_SHORT TASK_. Print the records below exactly, from the line containing "Write a Blender" down to the line containing "from mathutils import Vector, kdtree", both lines included, and omit every picture.

(Rows from a 3D scene dataset)

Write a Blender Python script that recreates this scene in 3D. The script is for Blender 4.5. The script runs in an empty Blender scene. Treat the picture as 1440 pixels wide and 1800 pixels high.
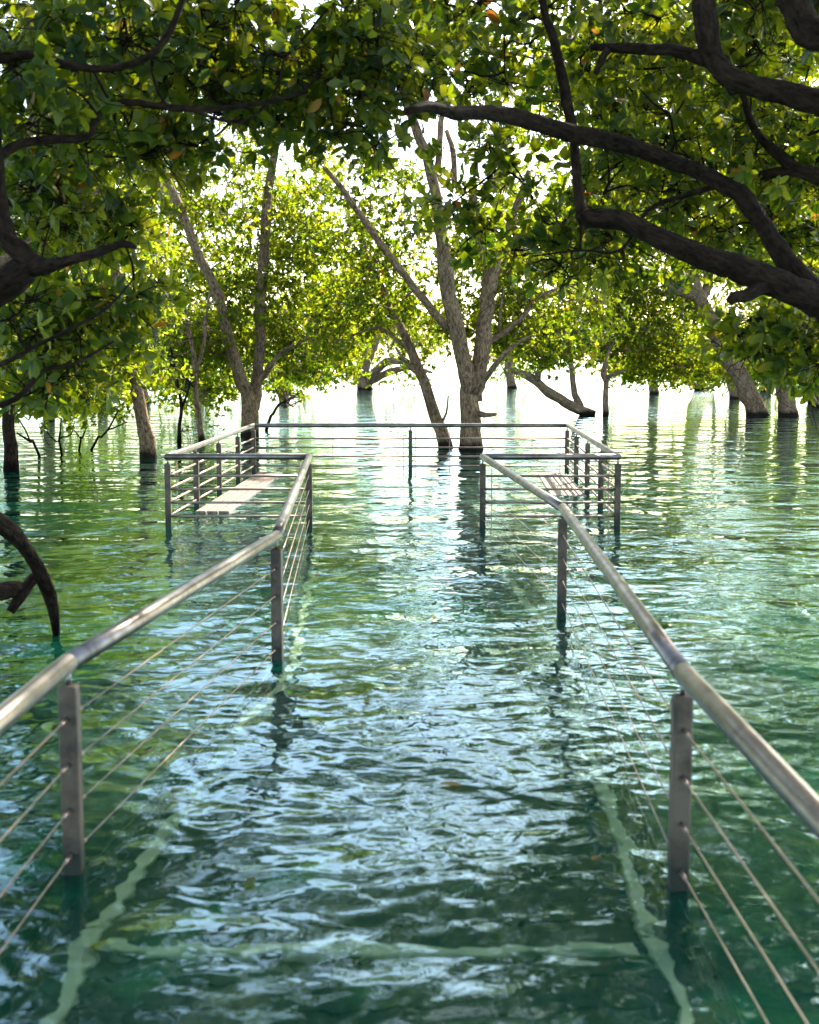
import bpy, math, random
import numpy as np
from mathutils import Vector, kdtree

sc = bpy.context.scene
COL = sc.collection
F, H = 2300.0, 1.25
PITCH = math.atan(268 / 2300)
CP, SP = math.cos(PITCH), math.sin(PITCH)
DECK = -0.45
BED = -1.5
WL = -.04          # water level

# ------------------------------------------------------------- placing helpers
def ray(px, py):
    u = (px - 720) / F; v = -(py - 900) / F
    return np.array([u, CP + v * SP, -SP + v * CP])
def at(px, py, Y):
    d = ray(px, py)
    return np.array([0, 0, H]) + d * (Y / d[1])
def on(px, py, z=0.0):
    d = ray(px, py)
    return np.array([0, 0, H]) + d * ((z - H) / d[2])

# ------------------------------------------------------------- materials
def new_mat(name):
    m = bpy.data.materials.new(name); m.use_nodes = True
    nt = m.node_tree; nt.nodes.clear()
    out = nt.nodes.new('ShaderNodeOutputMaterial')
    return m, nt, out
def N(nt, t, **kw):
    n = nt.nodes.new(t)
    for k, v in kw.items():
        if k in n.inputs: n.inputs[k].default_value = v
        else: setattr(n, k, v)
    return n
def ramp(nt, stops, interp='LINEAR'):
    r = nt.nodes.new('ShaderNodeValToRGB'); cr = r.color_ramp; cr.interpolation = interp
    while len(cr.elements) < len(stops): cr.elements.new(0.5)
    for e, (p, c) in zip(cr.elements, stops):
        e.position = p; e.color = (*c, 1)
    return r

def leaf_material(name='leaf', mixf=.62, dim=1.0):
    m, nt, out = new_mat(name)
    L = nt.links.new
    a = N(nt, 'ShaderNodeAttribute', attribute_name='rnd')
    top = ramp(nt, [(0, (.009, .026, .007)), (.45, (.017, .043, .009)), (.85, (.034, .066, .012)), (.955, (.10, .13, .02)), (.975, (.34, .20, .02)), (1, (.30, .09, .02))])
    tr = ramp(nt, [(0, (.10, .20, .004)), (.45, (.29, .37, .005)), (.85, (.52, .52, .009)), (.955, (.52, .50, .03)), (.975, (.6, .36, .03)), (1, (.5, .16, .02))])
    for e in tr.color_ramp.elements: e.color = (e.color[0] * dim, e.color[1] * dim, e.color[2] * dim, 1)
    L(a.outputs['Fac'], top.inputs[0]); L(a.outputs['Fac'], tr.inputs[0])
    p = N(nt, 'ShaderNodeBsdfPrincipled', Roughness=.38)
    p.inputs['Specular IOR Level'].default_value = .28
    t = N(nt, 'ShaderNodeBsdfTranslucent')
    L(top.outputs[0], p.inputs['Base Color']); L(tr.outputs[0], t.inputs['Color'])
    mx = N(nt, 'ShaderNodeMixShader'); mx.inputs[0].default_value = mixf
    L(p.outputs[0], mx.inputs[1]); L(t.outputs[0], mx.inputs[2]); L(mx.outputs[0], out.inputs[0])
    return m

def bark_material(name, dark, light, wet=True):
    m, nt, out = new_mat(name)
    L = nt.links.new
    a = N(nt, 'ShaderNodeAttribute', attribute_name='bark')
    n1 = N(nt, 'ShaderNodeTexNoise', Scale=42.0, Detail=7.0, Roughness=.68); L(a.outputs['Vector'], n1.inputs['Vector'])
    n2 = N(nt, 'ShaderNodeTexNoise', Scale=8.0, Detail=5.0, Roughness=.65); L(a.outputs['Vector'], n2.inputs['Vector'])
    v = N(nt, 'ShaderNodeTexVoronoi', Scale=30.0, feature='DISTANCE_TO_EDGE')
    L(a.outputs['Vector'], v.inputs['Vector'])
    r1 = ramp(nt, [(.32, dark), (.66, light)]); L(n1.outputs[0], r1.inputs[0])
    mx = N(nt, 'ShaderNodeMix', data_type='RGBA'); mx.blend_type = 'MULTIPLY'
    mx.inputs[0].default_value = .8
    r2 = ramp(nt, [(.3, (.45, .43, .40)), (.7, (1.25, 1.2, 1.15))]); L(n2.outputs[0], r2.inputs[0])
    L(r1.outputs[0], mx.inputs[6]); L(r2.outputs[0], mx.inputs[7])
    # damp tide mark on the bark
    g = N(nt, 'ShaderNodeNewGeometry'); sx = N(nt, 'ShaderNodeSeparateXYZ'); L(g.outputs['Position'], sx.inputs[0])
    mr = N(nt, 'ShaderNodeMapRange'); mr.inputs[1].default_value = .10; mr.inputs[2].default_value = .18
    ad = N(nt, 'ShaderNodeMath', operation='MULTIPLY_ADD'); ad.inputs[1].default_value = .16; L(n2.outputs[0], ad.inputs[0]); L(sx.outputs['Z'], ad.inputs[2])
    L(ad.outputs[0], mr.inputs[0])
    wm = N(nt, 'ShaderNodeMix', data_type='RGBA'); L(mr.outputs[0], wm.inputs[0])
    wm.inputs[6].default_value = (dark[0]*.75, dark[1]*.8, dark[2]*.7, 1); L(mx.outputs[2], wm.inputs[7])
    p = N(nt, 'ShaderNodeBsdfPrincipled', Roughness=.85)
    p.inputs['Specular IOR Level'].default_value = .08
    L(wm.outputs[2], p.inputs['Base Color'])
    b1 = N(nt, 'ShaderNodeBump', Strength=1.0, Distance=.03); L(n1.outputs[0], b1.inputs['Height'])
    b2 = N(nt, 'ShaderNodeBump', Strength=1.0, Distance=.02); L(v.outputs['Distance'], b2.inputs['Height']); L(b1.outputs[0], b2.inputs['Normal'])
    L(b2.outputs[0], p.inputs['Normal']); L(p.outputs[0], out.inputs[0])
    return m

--

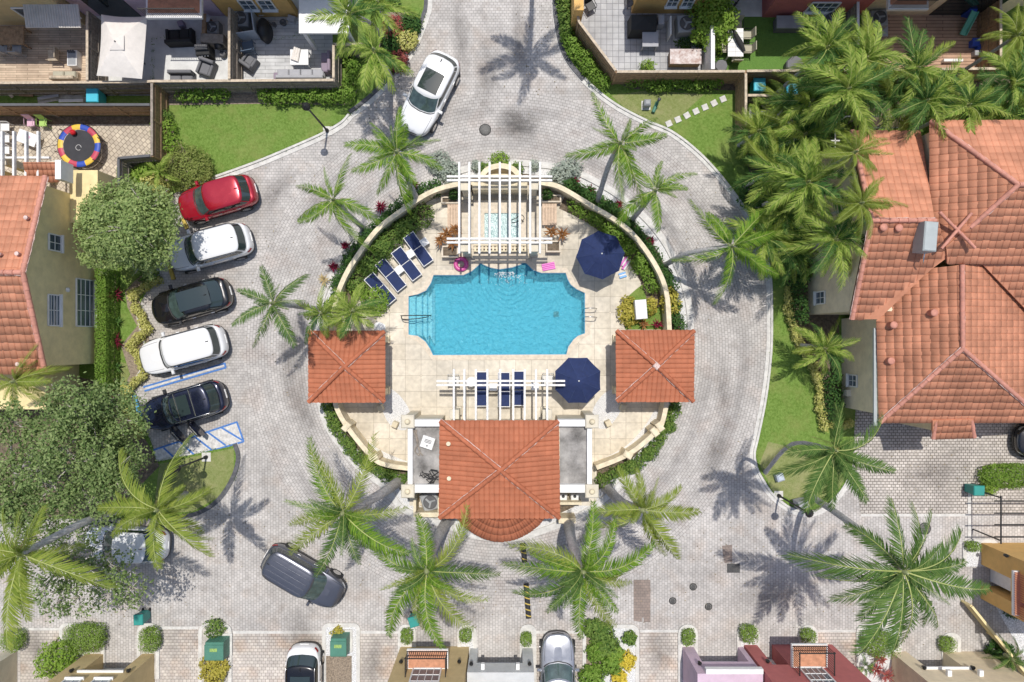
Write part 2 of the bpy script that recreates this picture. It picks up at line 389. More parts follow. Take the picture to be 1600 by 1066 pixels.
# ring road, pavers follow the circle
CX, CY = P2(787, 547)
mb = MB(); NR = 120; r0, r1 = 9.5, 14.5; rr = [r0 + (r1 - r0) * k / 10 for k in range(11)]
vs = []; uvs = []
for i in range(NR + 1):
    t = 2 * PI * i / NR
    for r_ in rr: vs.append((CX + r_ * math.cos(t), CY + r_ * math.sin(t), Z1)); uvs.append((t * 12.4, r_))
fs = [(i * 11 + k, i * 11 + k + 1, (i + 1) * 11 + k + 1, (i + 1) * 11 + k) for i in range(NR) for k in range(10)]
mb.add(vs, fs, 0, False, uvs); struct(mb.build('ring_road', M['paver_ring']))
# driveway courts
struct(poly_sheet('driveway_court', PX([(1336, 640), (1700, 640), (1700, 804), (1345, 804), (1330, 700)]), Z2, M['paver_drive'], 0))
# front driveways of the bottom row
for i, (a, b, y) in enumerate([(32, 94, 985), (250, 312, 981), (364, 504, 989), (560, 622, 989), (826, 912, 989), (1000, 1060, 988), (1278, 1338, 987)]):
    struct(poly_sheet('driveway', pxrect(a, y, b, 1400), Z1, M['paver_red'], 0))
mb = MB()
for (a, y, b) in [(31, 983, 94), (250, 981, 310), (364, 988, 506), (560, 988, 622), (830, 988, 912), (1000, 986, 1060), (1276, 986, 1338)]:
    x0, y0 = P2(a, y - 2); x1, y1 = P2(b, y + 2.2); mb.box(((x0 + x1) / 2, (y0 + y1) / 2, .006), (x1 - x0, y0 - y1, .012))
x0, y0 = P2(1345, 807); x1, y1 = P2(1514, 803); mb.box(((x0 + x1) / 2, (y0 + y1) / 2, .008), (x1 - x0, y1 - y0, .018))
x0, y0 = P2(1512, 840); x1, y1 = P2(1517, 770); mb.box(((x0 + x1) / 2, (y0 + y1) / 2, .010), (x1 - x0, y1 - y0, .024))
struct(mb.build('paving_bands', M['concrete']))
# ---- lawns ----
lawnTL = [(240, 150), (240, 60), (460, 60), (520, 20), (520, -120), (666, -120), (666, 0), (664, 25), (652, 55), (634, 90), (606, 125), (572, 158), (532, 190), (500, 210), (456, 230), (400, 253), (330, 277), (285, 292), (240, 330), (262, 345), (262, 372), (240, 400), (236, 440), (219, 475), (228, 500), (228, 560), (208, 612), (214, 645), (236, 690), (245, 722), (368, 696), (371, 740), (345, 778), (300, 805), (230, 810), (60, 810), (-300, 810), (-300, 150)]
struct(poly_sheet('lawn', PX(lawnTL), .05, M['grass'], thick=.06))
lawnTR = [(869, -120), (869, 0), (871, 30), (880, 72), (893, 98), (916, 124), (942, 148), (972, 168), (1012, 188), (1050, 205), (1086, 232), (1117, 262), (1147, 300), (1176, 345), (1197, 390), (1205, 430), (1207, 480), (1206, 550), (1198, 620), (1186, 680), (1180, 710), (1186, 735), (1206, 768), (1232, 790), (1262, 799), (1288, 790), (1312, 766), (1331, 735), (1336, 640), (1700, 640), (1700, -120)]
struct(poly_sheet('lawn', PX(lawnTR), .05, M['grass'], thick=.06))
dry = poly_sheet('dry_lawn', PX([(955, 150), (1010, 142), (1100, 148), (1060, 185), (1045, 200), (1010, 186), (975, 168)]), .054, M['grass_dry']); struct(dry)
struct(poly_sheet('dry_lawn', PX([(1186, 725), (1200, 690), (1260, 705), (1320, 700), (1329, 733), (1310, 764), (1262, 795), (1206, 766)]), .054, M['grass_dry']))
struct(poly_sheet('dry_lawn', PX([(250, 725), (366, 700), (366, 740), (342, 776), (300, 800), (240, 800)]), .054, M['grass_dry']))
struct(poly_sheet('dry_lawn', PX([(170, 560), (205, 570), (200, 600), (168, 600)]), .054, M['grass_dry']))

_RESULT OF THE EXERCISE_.
Write a Blender Python script that recreates this scene in 3D. The script is for Blender 4.5. The script runs in an empty Blender scene. Treat the picture as 1440 pixels wide and 1800 pixels high.
import bpy, math, random
import numpy as np
from mathutils import Vector, kdtree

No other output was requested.